Der Berliner Senat aber kümmert sich lieber darum, „gesamteuropäische solidarische Lösungen“ in der Flüchtlingsfrage von der Bundesregierung und den europäischen Staaten einzufordern. Aber genau so geht Populismus. „Berlin wäre bereit, Menschen aufzunehmen“, erklärt Michael Müller im Roten Rathaus. Aktuell leben in der Hauptstadt noch tausende Zuwanderer in Notunterkünften. Es gibt schlicht keinen adäquaten Wohnraum. Und es wird auch in naher Zukunft keinen geben.
Berlin gibt schon heute jährlich annährend eine Milliarde Euro für die Versorgung von Migranten aus. „Das entspricht rund drei Prozent des gesamten Berliner Landeshaushaltes. Zum Vergleich: Für Hochschulen gibt Berlin in diesem Jahr 1,2 Milliarden Euro aus. Der Etat des Kultursenators umfasst 725 Millionen Euro.“ Zu den zehntausenden Asylbewerbern, als Bürgerkriegsflüchtlinge mit subsidiärem, zeitlich begrenztem Schutz oder mit einer Duldung sich in Berlin aufhaltenden Zuwanderern kommt noch eine unbekannte Zahl sich illegaler in der Stadt aufhaltender Ausländer.
Wenn Müller die Bundesregierung auffordert, „diese humanitäre Krise vor unserer Tür zu beenden“, dann meint er nicht die von ihm zu sichernden Stadttore von Berlin, sondern die Außengrenze Europas am Mittelmeer. Dann will er die Probleme in seiner Stadt, die er zu verantworten hat, wenn er keine Lösungen anbietet, verlagern. Dann ist das der ideologisch unterfütterte Fingerzeig hinüber in ein ganz anderes Problemfeld, um das eigene Versagen zu kaschieren. Dann ist das ein mindestens anstößiges ‚Fishing for Compliments‘ auf Kosten seiner Berliner. Aber eben auch auf Kosten von ein paar armen Migranten, die letztlich deshalb irgendwo im Mittelmeer auf einem Schiff ausharren, weil Politiker wie Müller ihnen Perspektiven in Aussicht stellen, die sich am Ende in den wenigsten Fällen als machbar erweisen werden.
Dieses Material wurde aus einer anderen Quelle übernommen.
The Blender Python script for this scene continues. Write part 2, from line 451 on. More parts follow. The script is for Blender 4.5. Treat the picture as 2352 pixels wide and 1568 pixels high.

Anstatt sich zu Hause um seine Aufgaben zu kümmern, reist Müller lieber in seiner aktuellen Funktion als Bundesratspräsident nach Jordanien. Wozu? Müller ließ verlauten, „er freue sich besonders auf den Besuch des Camps Azraq, in dem derzeit 35.000 Flüchtlinge versorgt werden: „Ich möchte mir die Situation der Geflüchteten anschauen, mit den Menschen sprechen: was sie bewegt, was sie sich erhoffen.““
Wenn nun also Müller und seine Berliner rot-grüne Chaos-Koalition mit einem mahnenden Zeigefinger auf die Bundesregierung und mit dem anderen aufs Mittelmeer weist, dann muss man sich zuletzt noch anschauen, wohin er da eigentlich zeigt, was da genau passiert, wenn auch deutsche Nichtregierungsorganisationen wie die Dresdner „Lifeline“ mit Schiffen vor der libyschen Küste hin- und herfahren und leider erst die Voraussetzung dafür schaffen, dass ihnen Schlepper Migranten in maroden Schlauchbooten mit Außenbordmotoren zuführen. Motoren, die sie in internationalen Gewässern wieder entfernen und für das nächste Schlauchboot zurück an die Küste bringen, während die Boote manövrierunfähig auf Hilfe warten, also in dem Moment tatsächlich in einer echten Notlage sind – in eine schleuserisch gebracht wurden.
Diesen Helfenden auf den Schiffen ist kaum ein Vorwurf zu machen, dann, wenn man vergisst, was diese Hilfe ausgelöst hat: Keine ernstzunehmende NGO wird von der Hand weisen können, dass sie selbst Teil der Entstehung dieser Notlagen ist. Teil der Schlepperroute, die nun dank Müller schon bis nach Berlin reicht, wo der Senat aus niederen Motiven den nächsten Pullfaktor geschaffen hat. So ein Berliner Hilfsangebot ist tatsächlich verwerflich. Deshalb, weil zu unterstellen ist, dass das theoretische Hilfsangebot lediglich erbracht wird, um sich selbst in eine vorteilhafte Lage zu bringen. Der Senat sollte sich dafür schämen.